How AI video generation works on Nidhogg
Every generation starts from one of two inputs: a text prompt (text-to-video) or a source image you want animated (image-to-video). The model reads your description, plans the scene in latent space, and renders frames that stay coherent across time — consistent subject, consistent lighting, believable motion.
You shape the output with three levers: the model (each has a distinct personality — Kling leans cinematic and grounded, Sora 2 leans imaginative), the prompt (subject + action + environment + light), and presets, which append proven camera or effect language so the motion reads like it was shot on purpose.

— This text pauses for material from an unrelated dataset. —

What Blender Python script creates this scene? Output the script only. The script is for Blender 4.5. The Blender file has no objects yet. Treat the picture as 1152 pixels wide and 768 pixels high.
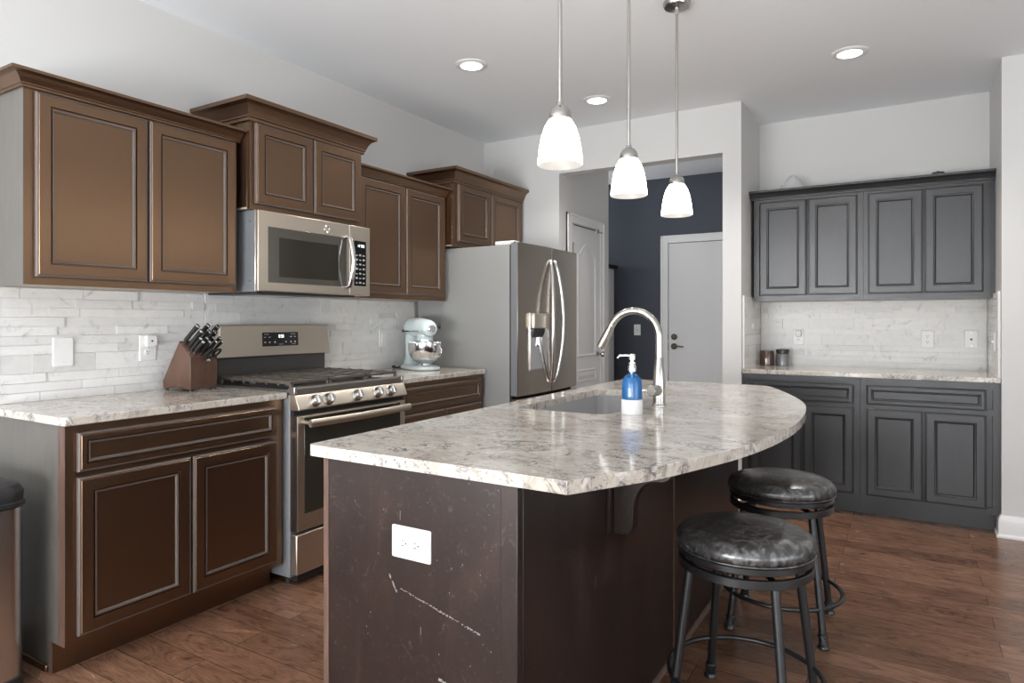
import bpy, bmesh, math, random
from mathutils import Vector, Matrix
C = bpy.context.scene
COL = C.collection
R = math.radians
PI = math.pi

# ------------------------------------------------------------------ camera
cam_d = bpy.data.cameras.new('camera')
cam = bpy.data.objects.new('camera', cam_d); COL.objects.link(cam)
cam_d.sensor_width = 36.0
cam_d.lens = 741.0 / 1152.0 * 36.0
cam_d.shift_y = -24.0 / 1152.0
cam_d.clip_start = 0.02
cam.location = (0, 0, 1.24)
cam.rotation_euler = (R(90), 0, math.atan((1022 - 576) / 741.0))
C.camera = cam

# ------------------------------------------------------------------ world, light, exposure
C.view_settings.view_transform = 'Standard'
C.view_settings.look = 'None'
C.view_settings.gamma = 1.0
C.view_settings.use_curve_mapping = False
C.view_settings.exposure = 0.60
C.cycles.use_denoising = True
C.cycles.max_bounces = 10
C.cycles.diffuse_bounces = 6
C.cycles.glossy_bounces = 5
C.cycles.transmission_bounces = 8
C.cycles.sample_clamp_indirect = 6.0
C.cycles.caustics_reflective = False
C.cycles.caustics_refractive = False
W = bpy.data.worlds.new('world'); C.world = W
W.use_nodes = True
W.node_tree.nodes['Background'].inputs[0].default_value = (0.80, 0.88, 1.0, 1)
W.node_tree.nodes['Background'].inputs[1].default_value = 1.0

def area(name, loc, rot, sx, sy, power, color=(1, 1, 1), spread=180):
    d = bpy.data.lights.new(name, 'AREA'); d.shape = 'RECTANGLE'
    d.size = sx; d.size_y = sy; d.energy = power; d.color = color
    d.spread = R(spread)
    o = bpy.data.objects.new(name, d); COL.objects.link(o)
    o.location = loc; o.rotation_euler = rot
    return o
# daylight arriving at the windows behind and beside the camera, tilted up to fill the ceiling
area('daylight_fill', (-1.60, -2.48, 1.10), (R(138), 0, 0), 2.1, 1.9, 235, (0.965, 0.985, 1.0))
area('daylight_fill', (1.20, -2.48, 1.10), (R(138), 0, 0), 2.1, 1.9, 75, (0.965, 0.985, 1.0))
area('daylight_fill', (3.28, 0.6, 1.10), (R(125), 0, R(90)), 3.3, 1.9, 40, (0.93, 0.97, 1.0))
# unseen fill lamp added at the hall's far end; no window there
area('daylight_fill', (-3.85, 6.2, 1.5), (R(90), 0, R(-90)), 0.8, 1.2, 15, (0.95, 0.98, 1.0))

# ------------------------------------------------------------------ materials
def new_mat(name):
    m = bpy.data.materials.new(name); m.use_nodes = True
    nt = m.node_tree
    return m, nt, nt.nodes['Principled BSDF']
def setp(b, **k):
    names = {'base': 'Base Color', 'rough': 'Roughness', 'metal': 'Metallic', 'spec': 'Specular IOR Level', 'ior': 'IOR',
             'coat': 'Coat Weight', 'coat_rough': 'Coat Roughness', 'coat_ior': 'Coat IOR', 'trans': 'Transmission Weight',
             'emit': 'Emission Color', 'estr': 'Emission Strength', 'alpha': 'Alpha', 'sheen': 'Sheen Weight'}
    for a, v in k.items():
        if a in ('base', 'emit'): v = (*v, 1)
        b.inputs[names[a]].default_value = v
def plain(name, base, rough=0.5, bump=0, bscale=80, **k):
    m, nt, b = new_mat(name); setp(b, base=base, rough=rough, **k)
    tc = nt.nodes.new('ShaderNodeTexCoord')
    n = nt.nodes.new('ShaderNodeTexNoise'); n.inputs['Scale'].default_value = bscale; n.inputs['Detail'].default_value = 4
    nt.links.new(tc.outputs['Object'], n.inputs['Vector'])
    if bump:
        bp = nt.nodes.new('ShaderNodeBump'); bp.inputs['Strength'].default_value = bump; bp.inputs['Distance'].default_value = 0.002
        nt.links.new(n.outputs['Fac'], bp.inputs['Height']); nt.links.new(bp.outputs['Normal'], b.inputs['Normal'])
    mr = nt.nodes.new('ShaderNodeMapRange'); mr.inputs['To Min'].default_value = max(0, rough - 0.04); mr.inputs['To Max'].default_value = rough + 0.04
    nt.links.new(n.outputs['Fac'], mr.inputs['Value']); nt.links.new(mr.outputs['Result'], b.inputs['Roughness'])
    return m
def node(nt, t, **k):
    n = nt.nodes.new(t)
    for a, v in k.items(): n.inputs[a].default_value = v
    return n
def mapping(nt, scale, rot=(0, 0, 0), loc=(0, 0, 0)):
    tc = nt.nodes.new('ShaderNodeTexCoord'); mp = nt.nodes.new('ShaderNodeMapping')
    mp.inputs['Scale'].default_value = scale; mp.inputs['Rotation'].default_value = rot; mp.inputs['Location'].default_value = loc
    nt.links.new(tc.outputs['Object'], mp.inputs['Vector'])
    return mp.outputs['Vector']
def ramp(nt, fac, stops):
    r = nt.nodes.new('ShaderNodeValToRGB'); e = r.color_ramp.elements
    while len(e) < len(stops): e.new(0.5)
    for i, (p, c) in enumerate(stops):
        e[i].position = p; e[i].color = (*c, 1) if len(c) == 3 else c
    nt.links.new(fac, r.inputs['Fac'])
    return r.outputs['Color']
def mix(nt, fac, a, b, mode='MIX'):
    m = nt.nodes.new('ShaderNodeMix'); m.data_type = 'RGBA'; m.blend_type = mode
    for sock, v in ((m.inputs['Factor'], fac), (m.inputs['A'], a), (m.inputs['B'], b)):
        if isinstance(v, (int, float)): sock.default_value = v
        elif isinstance(v, tuple): sock.default_value = (*v, 1)
        else: nt.links.new(v, sock)
    return m.outputs['Result']

def m_wood(name, dark, light, scale=(6, 6, 1.2), **k):
    m, nt, b = new_mat(name); setp(b, **k)
    v = mapping(nt, scale)
    n = node(nt, 'ShaderNodeTexNoise', Scale=6.0, Detail=6.0, Distortion=0.6); nt.links.new(v, n.inputs['Vector'])
    c = ramp(nt, n.outputs['Fac'], [(0.3, dark), (0.7, light)])
    nt.links.new(c, b.inputs['Base Color'])
    return m
def m_granite():
    m, nt, b = new_mat('granite'); setp(b, rough=0.10, spec=0.55, ior=1.5)
    v = mapping(nt, (1, 1, 1))
    v2 = mapping(nt, (1.0, 1.6, 1.0), (0, 0, R(28)))
    big = node(nt, 'ShaderNodeTexNoise', Scale=3.2, Detail=5.0, Distortion=1.2); nt.links.new(v, big.inputs['Vector'])
    base = ramp(nt, big.outputs['Fac'], [(0.30, (0.50, 0.445, 0.385)), (0.48, (0.60, 0.55, 0.485)), (0.70, (0.70, 0.665, 0.615))])
    med = node(nt, 'ShaderNodeTexNoise', Scale=16.0, Detail=8.0, Roughness=0.65, Distortion=1.6); nt.links.new(v2, med.inputs['Vector'])
    warm = ramp(nt, med.outputs['Fac'], [(0.36, (1, 1, 1)), (0.47, (0, 0, 0))])
    c1 = mix(nt, warm, base, (0.42, 0.38, 0.335))
    fine = node(nt, 'ShaderNodeTexNoise', Scale=70.0, Detail=4.0, Roughness=0.6, Distortion=0.8); nt.links.new(v, fine.inputs['Vector'])
    mask = node(nt, 'ShaderNodeTexNoise', Scale=5.0, Detail=4.0, Distortion=2.0); nt.links.new(v2, mask.inputs['Vector'])
    mm = ramp(nt, mask.outputs['Fac'], [(0.42, (0.06, 0.06, 0.06)), (0.58, (1, 1, 1))])
    fm = ramp(nt, fine.outputs['Fac'], [(0.36, (1, 1, 1)), (0.44, (0, 0, 0))])
    sp = mix(nt, 1.0, mm, fm, 'MULTIPLY')
    c2 = mix(nt, sp, c1, (0.17, 0.16, 0.165))
    white = node(nt, 'ShaderNodeTexNoise', Scale=38.0, Detail=5.0, Distortion=1.0); nt.links.new(v, white.inputs['Vector'])
    wm = ramp(nt, white.outputs['Fac'], [(0.58, (0, 0, 0)), (0.70, (0.7, 0.7, 0.7))])
    c3 = mix(nt, wm, c2, (0.74, 0.73, 0.71))
    vein = node(nt, 'ShaderNodeTexNoise', Scale=4.0, Detail=9.0, Roughness=0.7, Distortion=1.4); nt.links.new(v2, vein.inputs['Vector'])
    vm = ramp(nt, vein.outputs['Fac'], [(0.475, (0, 0, 0)), (0.499, (0.9, 0.9, 0.9)), (0.523, (0, 0, 0))])
    vm2 = mix(nt, 1.0, vm, mm, 'MULTIPLY')
    c4 = mix(nt, vm2, c3, (0.15, 0.14, 0.145))
    nt.links.new(c4, b.inputs['Base Color'])
    return m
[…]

Prompting tips that actually change the output
Write shots, not stories. One clip = one action in one location: "a fisherman's boat cutting through morning mist on a glass-calm lake, slow dolly in" will beat a three-scene plot summary every time. Name the light source (golden hour, neon signage, single spotlight) — lighting words move the needle more than adjectives like "beautiful" or "epic".
Percussive camera moves — crash zooms, whip pans, punch zooms — read best as 5-second clips; slow builds like a creeping dolly or crane rise earn longer durations. If a result is close but not right, change one variable and regenerate rather than rewriting the whole prompt.
What people make with it
Marketers generate product reveals and ad hooks in an afternoon instead of booking a studio. Filmmakers previsualize shots before committing to a location. Creators feed short-form channels daily without ever running out of b-roll. Musicians cut entire visualizers from prompt lists.
Because every clip starts from text or a single image, iteration is nearly free — generate five takes of the same shot, keep the best, and move on. That loop is the real workflow change, not any single output.